▸ **Task to carry out**: From the listing below, copy only the lines from the line that contains "cbox(dw, Vector3(3.387, 0, 0.88), Vector3(3.6, CEIL, dz0))" to the line that contains "cbox(dw, Vector3(3.387, 0, dz1), Vector3(3.6, CEIL, 4.2))", counting those two lines as part of the copy.
[START Supplied data]
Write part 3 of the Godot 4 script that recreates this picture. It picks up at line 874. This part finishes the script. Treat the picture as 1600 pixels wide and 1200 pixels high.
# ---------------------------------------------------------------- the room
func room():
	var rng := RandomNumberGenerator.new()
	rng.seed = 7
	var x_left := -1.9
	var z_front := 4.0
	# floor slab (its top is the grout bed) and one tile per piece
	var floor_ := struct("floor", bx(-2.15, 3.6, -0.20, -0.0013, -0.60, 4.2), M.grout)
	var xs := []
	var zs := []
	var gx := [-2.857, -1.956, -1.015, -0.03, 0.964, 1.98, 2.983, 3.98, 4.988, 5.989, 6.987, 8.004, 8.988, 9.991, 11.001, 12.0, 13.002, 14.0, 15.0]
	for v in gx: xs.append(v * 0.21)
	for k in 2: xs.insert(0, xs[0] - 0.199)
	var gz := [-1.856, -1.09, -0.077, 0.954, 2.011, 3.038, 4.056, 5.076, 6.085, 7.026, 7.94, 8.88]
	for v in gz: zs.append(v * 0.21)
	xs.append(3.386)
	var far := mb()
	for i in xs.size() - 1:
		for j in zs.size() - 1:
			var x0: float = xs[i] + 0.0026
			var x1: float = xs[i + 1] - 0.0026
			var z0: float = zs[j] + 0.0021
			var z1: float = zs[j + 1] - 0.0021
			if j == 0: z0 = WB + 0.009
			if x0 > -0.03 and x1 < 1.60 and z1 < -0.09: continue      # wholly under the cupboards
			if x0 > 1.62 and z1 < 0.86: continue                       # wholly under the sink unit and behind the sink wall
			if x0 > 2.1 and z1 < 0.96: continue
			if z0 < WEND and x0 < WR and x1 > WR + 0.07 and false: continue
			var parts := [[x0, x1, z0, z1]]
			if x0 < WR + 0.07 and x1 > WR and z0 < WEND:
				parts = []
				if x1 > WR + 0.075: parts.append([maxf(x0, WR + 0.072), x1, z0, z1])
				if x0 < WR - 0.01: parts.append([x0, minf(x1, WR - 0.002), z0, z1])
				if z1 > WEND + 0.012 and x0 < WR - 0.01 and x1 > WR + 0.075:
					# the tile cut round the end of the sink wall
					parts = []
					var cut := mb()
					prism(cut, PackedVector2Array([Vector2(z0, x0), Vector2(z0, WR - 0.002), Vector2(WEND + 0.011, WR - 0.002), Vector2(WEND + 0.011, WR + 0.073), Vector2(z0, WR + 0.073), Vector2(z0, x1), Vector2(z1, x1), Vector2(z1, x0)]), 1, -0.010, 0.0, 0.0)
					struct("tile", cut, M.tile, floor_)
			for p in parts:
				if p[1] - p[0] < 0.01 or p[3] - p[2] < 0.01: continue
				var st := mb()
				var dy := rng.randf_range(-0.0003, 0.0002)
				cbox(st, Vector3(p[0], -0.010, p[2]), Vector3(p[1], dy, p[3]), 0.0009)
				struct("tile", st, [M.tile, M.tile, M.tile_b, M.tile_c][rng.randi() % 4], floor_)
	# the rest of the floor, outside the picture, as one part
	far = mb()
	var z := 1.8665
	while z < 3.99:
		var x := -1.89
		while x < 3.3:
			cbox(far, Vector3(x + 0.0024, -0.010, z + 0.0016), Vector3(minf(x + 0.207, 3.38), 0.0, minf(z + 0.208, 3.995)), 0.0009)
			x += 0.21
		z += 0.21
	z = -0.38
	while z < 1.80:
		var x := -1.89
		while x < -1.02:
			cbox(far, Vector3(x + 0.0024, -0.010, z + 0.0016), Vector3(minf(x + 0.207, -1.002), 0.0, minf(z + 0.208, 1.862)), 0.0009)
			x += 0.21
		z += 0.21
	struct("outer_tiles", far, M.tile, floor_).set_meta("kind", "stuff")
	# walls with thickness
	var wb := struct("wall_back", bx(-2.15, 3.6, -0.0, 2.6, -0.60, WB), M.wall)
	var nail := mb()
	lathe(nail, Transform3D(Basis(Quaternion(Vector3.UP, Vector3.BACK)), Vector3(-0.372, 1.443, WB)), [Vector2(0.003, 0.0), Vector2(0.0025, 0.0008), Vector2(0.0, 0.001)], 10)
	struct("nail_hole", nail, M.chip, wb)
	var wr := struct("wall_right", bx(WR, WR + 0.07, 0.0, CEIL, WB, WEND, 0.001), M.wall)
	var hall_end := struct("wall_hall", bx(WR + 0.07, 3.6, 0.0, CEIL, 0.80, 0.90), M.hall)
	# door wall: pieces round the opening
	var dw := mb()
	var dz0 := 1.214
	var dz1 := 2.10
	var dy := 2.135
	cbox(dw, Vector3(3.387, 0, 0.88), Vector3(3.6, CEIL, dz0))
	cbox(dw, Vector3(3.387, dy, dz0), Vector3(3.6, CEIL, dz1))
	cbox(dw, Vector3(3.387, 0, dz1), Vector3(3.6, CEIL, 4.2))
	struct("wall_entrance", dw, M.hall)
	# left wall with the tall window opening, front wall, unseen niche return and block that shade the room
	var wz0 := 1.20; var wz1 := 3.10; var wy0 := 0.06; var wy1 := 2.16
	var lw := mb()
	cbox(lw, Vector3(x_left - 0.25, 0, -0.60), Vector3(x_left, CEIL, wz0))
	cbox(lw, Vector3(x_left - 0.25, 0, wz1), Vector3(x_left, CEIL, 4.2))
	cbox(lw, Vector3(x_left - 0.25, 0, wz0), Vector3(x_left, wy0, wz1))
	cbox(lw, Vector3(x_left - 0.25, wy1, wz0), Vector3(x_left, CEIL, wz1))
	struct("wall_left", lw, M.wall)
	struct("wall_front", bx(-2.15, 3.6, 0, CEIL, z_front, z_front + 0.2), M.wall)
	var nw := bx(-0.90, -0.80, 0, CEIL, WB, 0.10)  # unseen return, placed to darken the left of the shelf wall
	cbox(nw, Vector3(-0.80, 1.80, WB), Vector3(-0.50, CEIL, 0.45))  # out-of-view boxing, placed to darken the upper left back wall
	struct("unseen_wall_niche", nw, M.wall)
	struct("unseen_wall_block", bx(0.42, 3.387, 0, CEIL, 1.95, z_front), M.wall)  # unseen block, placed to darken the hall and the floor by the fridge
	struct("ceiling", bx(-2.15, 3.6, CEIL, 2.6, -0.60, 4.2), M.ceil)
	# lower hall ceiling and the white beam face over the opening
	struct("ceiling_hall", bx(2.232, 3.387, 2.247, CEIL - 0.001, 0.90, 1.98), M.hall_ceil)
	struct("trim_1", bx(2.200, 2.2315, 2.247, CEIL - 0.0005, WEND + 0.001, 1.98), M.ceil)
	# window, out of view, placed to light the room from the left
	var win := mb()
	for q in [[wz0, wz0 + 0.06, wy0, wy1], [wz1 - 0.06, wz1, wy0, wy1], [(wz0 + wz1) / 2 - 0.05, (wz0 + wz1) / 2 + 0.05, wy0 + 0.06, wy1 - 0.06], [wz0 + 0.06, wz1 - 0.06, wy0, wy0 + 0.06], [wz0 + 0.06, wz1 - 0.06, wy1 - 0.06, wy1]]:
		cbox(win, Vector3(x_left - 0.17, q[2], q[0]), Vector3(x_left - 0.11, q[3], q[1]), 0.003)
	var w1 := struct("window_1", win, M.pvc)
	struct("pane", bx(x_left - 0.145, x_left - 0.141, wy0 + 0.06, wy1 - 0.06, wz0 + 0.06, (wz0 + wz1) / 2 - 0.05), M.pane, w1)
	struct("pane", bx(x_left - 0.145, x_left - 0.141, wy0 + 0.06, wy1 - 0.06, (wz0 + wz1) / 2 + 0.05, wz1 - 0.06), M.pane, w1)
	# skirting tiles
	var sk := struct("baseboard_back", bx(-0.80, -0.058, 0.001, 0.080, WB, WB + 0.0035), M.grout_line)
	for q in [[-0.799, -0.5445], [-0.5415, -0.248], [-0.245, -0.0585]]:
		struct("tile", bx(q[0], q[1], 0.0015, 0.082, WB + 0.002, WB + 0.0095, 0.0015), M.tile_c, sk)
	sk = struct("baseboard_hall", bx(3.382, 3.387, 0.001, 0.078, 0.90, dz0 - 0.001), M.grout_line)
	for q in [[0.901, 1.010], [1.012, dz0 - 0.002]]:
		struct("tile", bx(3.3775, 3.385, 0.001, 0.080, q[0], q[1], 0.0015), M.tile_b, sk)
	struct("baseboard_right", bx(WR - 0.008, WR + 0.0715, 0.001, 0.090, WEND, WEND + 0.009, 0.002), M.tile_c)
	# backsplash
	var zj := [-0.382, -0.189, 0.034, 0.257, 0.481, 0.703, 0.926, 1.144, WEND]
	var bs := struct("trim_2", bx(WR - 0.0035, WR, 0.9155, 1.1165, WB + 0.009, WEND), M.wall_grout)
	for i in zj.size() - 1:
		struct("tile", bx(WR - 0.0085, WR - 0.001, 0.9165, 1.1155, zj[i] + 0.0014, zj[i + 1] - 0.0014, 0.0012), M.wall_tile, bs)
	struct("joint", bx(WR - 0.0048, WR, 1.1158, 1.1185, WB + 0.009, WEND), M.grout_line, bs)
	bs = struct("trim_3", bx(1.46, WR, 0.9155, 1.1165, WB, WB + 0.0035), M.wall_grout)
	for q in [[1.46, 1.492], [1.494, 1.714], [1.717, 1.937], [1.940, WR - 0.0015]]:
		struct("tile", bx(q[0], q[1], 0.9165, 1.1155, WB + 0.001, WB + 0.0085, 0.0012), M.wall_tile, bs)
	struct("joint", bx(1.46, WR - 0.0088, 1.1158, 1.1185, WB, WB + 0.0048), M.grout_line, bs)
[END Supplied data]
▸ **Response to this exercise**:
	cbox(dw, Vector3(3.387, 0, 0.88), Vector3(3.6, CEIL, dz0))
	cbox(dw, Vector3(3.387, dy, dz0), Vector3(3.6, CEIL, dz1))
	cbox(dw, Vector3(3.387, 0, dz1), Vector3(3.6, CEIL, 4.2))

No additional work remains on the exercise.